If the House Democrats can agree to pass the Senate’s version of health acre reform with a few tweaks here and there, the master plan of President Obama and his Congressional allies is to get the remaining bill through the Senate and the Scott Brown-bolstered filibuster-ready GOP opposition using a Senate device called “reconciliation.” It is a somewhat complicated procedure and has some significant limitations. The Republicans are telling everyone who will listen that the device is not supposed to be used for such major legislation, and that the Democrats’ tactic borders on being unconstitutional. The Democrats counter that the GOP’s critics are suffering from either dishonesty or senility, because Republicans have been willing to use the device themselves when it suited their agenda.

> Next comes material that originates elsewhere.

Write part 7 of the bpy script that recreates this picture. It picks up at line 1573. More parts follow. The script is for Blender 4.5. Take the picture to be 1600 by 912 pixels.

Who is misleading the public? This time, it’s the Republicans. A too-rare collaboration by conservative and liberal scholars in today’s New York Times makes it very clear that if the Democrats use reconciliation to get heal care reform the last couple yards to the goal line, they will be well within Senate precedent.
This is an excellent, useful and objective article, and it raises the question, “Why can’t we get more of this?” Why can’t the public regularly have access to collaborations between legitimate scholars from both ends of the spectrum that provide real, reliable answers in the fog of spin and bias created by partisan advocates and the media? Is the health care bill really a jobs bill too, as Democrats are saying? Are the deficit-reducing promises in the health care bill realistic?
For now, let’s just be thankful that respected conservative scholar Norman J. Ornstein (of the American Enterprise Institute) joined Brookings scholar Thomas E. Mann to clarify this controversy.
There is no doubt about it.
The “sidecar” is the only thing being discussed right now as a candidate for reconciliation, and that certainly has plenty of historical precedent.
The Republicans are wrong about this. Now, if it were the whole bill, well, that would be different. But it isn’t.
And the Republicans may well be able to derail the “sidecar” bill anyway, reconciliation or no.
I wish more people would write blogs like this that are actually helpful to read. With all the crap floating around on the internet, it is a great change of pace to read a blog like yours instead.